Set exercise: Compile every line that includes the word "picture".

**** Data segment

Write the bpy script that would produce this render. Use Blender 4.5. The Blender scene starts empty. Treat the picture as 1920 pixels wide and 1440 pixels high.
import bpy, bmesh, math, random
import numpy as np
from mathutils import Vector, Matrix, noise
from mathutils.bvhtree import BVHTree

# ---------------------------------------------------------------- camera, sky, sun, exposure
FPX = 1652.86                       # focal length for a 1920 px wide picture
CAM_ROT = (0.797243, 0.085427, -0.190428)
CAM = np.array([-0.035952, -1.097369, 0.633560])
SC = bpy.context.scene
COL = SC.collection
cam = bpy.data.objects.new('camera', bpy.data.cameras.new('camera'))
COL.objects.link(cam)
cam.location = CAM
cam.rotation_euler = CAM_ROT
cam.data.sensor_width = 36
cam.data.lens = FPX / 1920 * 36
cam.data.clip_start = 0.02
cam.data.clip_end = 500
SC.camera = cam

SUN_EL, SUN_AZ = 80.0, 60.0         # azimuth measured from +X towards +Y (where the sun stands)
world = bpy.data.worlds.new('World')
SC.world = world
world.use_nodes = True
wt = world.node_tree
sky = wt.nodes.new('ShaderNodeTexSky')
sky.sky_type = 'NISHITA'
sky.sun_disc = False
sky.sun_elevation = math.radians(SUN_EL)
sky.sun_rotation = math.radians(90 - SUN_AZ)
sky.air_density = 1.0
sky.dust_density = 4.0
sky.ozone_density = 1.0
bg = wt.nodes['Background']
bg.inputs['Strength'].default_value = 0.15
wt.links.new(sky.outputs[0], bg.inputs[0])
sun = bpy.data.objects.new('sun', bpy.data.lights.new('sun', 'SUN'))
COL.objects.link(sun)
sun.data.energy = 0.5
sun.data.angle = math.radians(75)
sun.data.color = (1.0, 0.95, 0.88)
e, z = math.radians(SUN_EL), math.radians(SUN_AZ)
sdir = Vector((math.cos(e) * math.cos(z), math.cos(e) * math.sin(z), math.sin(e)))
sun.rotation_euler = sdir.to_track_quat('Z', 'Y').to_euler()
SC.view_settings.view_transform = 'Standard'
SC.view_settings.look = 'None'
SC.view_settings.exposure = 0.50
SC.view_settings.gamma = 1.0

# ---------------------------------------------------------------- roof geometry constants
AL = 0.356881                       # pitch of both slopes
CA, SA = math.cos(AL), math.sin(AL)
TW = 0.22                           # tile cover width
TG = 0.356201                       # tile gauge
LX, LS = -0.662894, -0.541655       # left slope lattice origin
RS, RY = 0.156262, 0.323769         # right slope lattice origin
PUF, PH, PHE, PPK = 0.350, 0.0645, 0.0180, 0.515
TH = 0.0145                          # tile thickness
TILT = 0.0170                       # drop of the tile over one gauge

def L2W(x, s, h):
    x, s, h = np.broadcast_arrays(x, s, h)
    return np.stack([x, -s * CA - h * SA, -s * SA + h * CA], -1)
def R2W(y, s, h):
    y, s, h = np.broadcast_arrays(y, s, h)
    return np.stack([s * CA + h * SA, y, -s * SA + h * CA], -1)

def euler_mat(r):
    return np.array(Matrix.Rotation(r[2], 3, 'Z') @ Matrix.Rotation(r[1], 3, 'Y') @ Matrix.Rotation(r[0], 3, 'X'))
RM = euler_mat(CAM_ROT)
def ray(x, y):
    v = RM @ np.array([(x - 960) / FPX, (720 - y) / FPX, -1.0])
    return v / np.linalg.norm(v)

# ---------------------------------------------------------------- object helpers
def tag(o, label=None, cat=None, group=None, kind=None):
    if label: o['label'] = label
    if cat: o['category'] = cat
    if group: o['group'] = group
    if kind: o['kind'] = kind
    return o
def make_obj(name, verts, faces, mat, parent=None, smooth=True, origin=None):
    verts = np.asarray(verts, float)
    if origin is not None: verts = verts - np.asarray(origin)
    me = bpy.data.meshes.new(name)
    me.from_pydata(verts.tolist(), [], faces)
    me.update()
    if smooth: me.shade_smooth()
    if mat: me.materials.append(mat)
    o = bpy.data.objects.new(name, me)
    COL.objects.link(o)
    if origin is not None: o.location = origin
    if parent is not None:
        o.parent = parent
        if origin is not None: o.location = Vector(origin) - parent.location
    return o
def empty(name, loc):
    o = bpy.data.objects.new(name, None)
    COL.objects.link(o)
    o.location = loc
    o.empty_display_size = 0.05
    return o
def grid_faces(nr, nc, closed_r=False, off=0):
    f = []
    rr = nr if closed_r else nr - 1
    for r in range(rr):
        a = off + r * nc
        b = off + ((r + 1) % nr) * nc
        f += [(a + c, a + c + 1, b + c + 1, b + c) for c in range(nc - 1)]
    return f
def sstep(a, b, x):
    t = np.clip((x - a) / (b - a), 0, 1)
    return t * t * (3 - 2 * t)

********

Response for this exercise:
Write the bpy script that would produce this render. Use Blender 4.5. The Blender scene starts empty. Treat the picture as 1920 pixels wide and 1440 pixels high.
FPX = 1652.86                       # focal length for a 1920 px wide picture